Sfregiata la scultura di Jago contro il razzismo a Castel Sant’Angelo. L’artista: «Mi spiace per Roma»

Il Comune di Roma ha deciso di rimuovere i resti dell’opera ormai pericolosi, nella speranza di poter recuperare la scultura

Un nome di un’opera che, fatalmente, ne ha racchiuso l’infelice destino. In Flagella Paratus Sum, Sono pronto al flagello, opera di Jago, al secolo Jacopo Cardillo, l’artista 35enne originario di Frosinone, è stata rimossa per ragioni di sicurezza dal Comune di Roma dopo essere stata «deturpata in maniera importante» nella notte fra giovedì 6 e venerdì 7 ottobre. La scultura, raffigurante un giovane profugo sdraiato a terra sul ponte di una nave, opera dal forte valore simbolico e di denuncia contro il razzismo, era stata collocata sul ponte degli Angeli a Castel Sant’Angelo a Roma lo scorso agosto.
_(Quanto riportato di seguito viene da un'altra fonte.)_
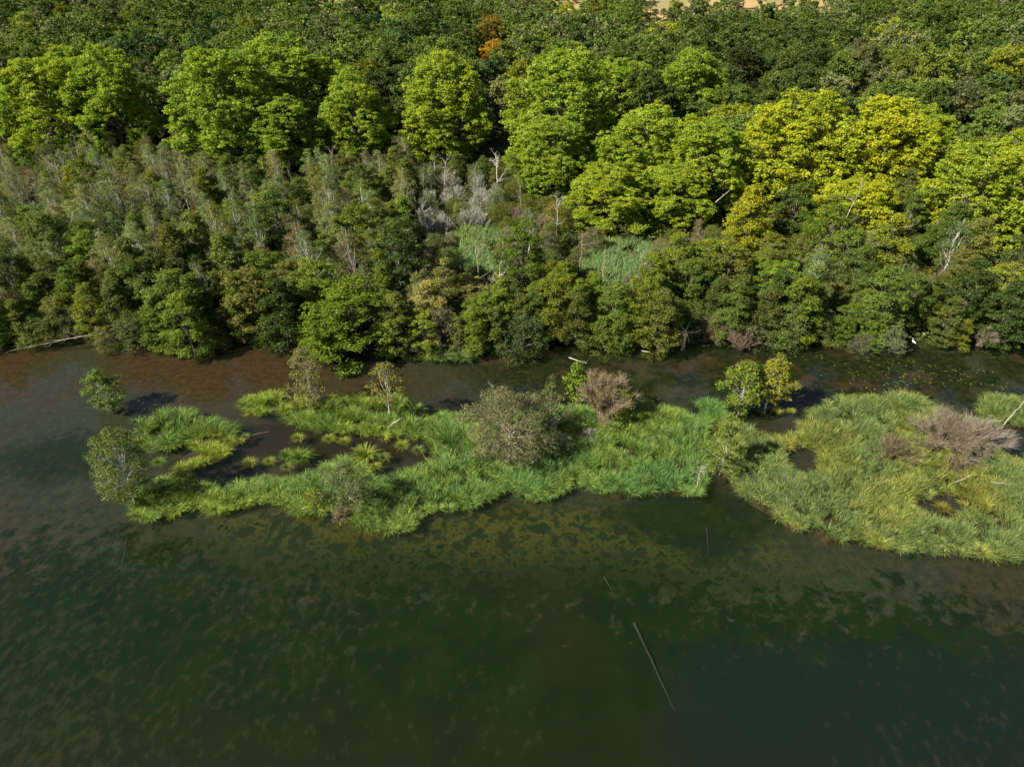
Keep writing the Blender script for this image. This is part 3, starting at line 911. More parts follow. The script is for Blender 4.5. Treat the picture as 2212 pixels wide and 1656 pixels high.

Giulia Silvia Ghia, assessora alla Sicurezza del I municipio di Roma, quest’oggi ne ha annunciato la rimozione, per metterla al sicuro ed eventualmente poterla restaurare in futuro, se l’artista sarà d’accordo: «A differenza di altri sfregi subiti in passato (varie dita, una mano e poi un braccio) questa volta la scultura è stata deturpata in maniera da comprometterne la permanenza in un luogo pubblico, poiché la mancanza della parte inferiore delle gambe l’ha resa tagliente e pericolosa anche per coloro che l’avrebbero solo sfiorata». Ghia ha poi aggiunto: «Anche questa volta dobbiamo constatare che siamo costretti a privare la città e coloro che la visitano di un’opera d’arte già entrata nei cuori dei moltissimi che l’hanno potuta ammirare dal vivo. Faremo di tutto per rintracciare gli incivili che hanno commesso lo sfregio, che verranno duramente perseguiti anche grazie alle nuove norme che tutelano i beni culturali».


La reazione dell’artista

Ma a commentare l’accaduto è intervenuto anche l’autore dell’opera, Jago, considerato da molti il “nuovo Michelangelo”, che ha spiegato che l’opera «è stata buttata di sotto» e ha amaramente aggiunto: «Mi dispiace per Roma». Ma l’artista frusinate tenta di smorzare l’amarezza con una battuta: «Comunque il titolo dell’opera era “Sono pronto al flagello”, quindi sapevo che sarebbe successo». «Evidentemente qualcuno non ha gradito il messaggio», ha aggiunto Tommaso Zijno, assistente dello scultore.